Published: 15 Feb 2016 - 03:11 pm | Last Updated: 08 Nov 2021 - 06:52 am
Peninsula

A Kenyan man (C), gets his hair cut at a local barber shop in Mathare slums in Nairobi, Kenya, 12 February 2016.

 

Nairobi: Kenya launched a voter registration drive Monday for elections in August 2017, in a bid to push numbers to a record 25 million voters.

"We are urging Kenyans to turn up in large numbers and register as voters," Independent Electoral and Boundaries Commission (IEBC) chief Isaack Hassan said at the launch in Nairobi.

"Currently we have 14.3 million voters in the register," he said, adding the commission was holding a month-long drive to boost numbers but that registration would still be possible after that.

President Uhuru Kenyatta won the March 2013 polls by more than 800,000 votes ahead of his nearest rival, outgoing Prime Minister Raila Odinga.

Odinga and civil society groups filed legal challenges alleging the polls were marred by a series of irregularities that skewed the results.

The 2013 polls were peaceful apart from isolated incidents, avoiding a repeat of the ethnic killings and widespread violence that followed the 2007 polls, when more than 1,100 people were murdered and several hundred thousand forced to flee their homes.

Both Kenyatta and Deputy President William Ruto faced trial at the International Criminal Court over the violence.

However, crimes against humanity charges against Kenyatta were dropped in December 2014, in a case littered with allegations of witness intimidation, bribery and false testimony.

On Friday, Ruto celebrated an ICC ruling barring the use of recanted testimonies in the crimes against humanity case brought against him, which many believe will pave the way for the case to now also be dropped.

Kenya's next elections are due on August 8, 2017.

Only a handful of people have been prosecuted for the 2007-08 violence, and on Monday, Human Rights Watch released a report documenting the impact on the hundreds of victims of rape.

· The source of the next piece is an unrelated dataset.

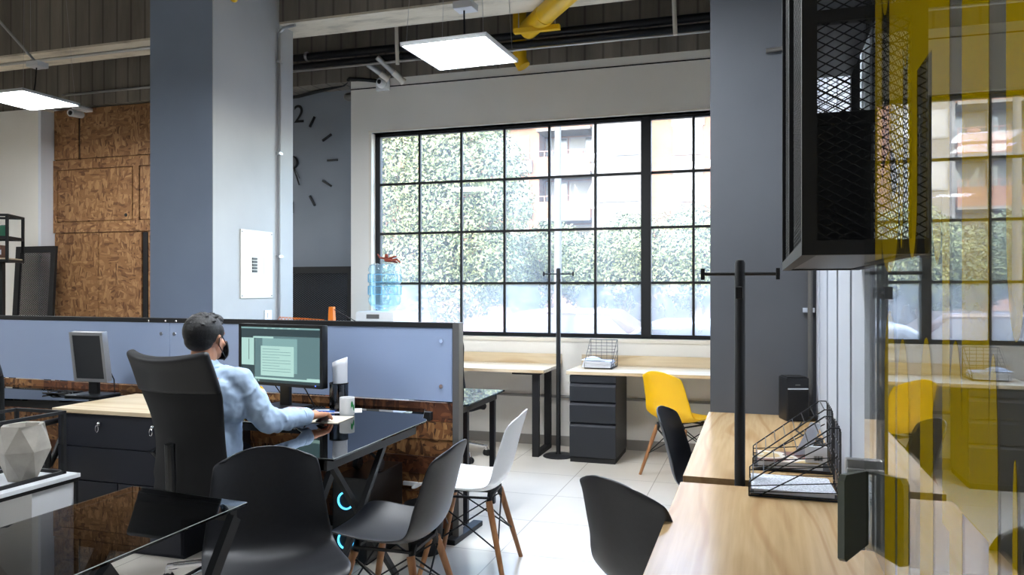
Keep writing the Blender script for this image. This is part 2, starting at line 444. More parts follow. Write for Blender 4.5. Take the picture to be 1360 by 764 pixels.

"Hundreds of women and girls raped during Kenya's 2007-2008 post-election violence struggle with devastating physical and psychological health conditions, poverty, and social exclusion," HRW said in the report, titled, 'I Just Sit and Wait to Die'.

Girls and women were gang-raped, while some men and boys were raped or forcibly circumcised or castrated.

"Next year Kenya heads to the polls again, while women who were brutally raped almost a decade ago have neither been compensated nor seen justice," said Agnes Odhiambo from HRW.

"We were shocked to find how many survivors are sick, living in poverty and stigmatized, ignored, and often rejected instead of helped by the government."